Stand Out and Be Counted
Central Otago value: Making a difference
A black sheep, a sheep wearing a woolly jumper or sunglasses. Joanne’s love of animals led to her anthropomorphic paintings. These works capture her belief that it’s really important we think for ourselves and make a difference. The paintings set a new direction and have a tangible, positive effect on people’s lives.
“The reason I paint is because I want to make a difference. Often the feedback about my work is that it makes people think, or that it makes people smile and lifts their mood. I really love the thought of being able to impact people through my work. I particularly like doing paintings that have meaning behind them. When people connect with that meaning it really brings me a huge amount of joy.”
Caretakers of the World
Central Otago value: Protecting our rich heritage
Joanne’s tramping trips are the inspiration for her `tramping tops’ exploration series. Magnificent mountain top vistas and tumbling streams are depicted—the raw beauty of wilderness places where Joanne has stopped to marvel at magnificent views. These paintings celebrate our enduring landscape. They are a legacy for the future, protecting our heritage. After all, we are the caretakers of the world.
“My hope is that by preserving wonderful landscapes through painting them, it helps to protect them. If people appreciate and celebrate landscapes, then you would hope that they preserve them and that the immense value of our national parks is maintained. I love exploring and getting up into the mountains.
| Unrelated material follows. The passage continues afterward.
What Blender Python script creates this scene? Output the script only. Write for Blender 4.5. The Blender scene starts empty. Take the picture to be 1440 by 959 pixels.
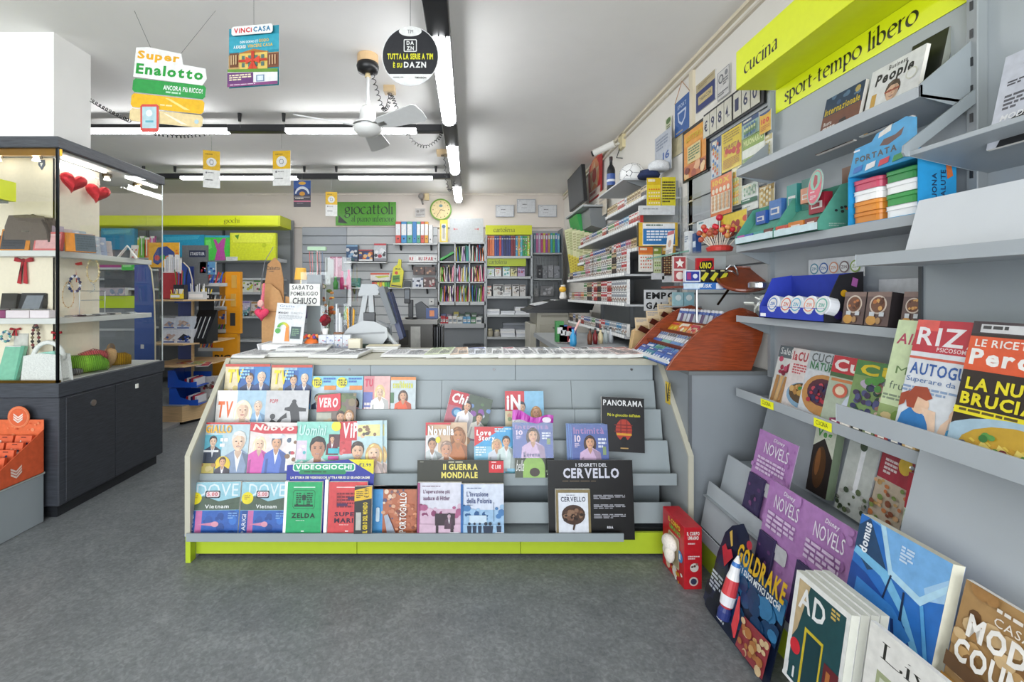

I’ve probably been on top of most of the mountains around here now.”
We Are One
Central Otago value: Respecting others
Human connection is an emerging theme of Joanne’s ideation paintings, as they express the importance of respect for others and harmonious living. Tessellated in individual sheets of layered plexiglass, Joanne’s jig-sawed people explore ideas of community and inclusive, collective action. Her work, `From the Void’, represents the human form, etched repeatedly in plexiglass layers of skin and clothes. A further layer separates people from each other and there is a blank, grey space.
“With painting it’s what you can see yourself. Some of my paintings are to do with how people are connected. We’re all one big group of people across the world. It’s about respecting others and our cultural and personal differences. We all come from basically the same thing.”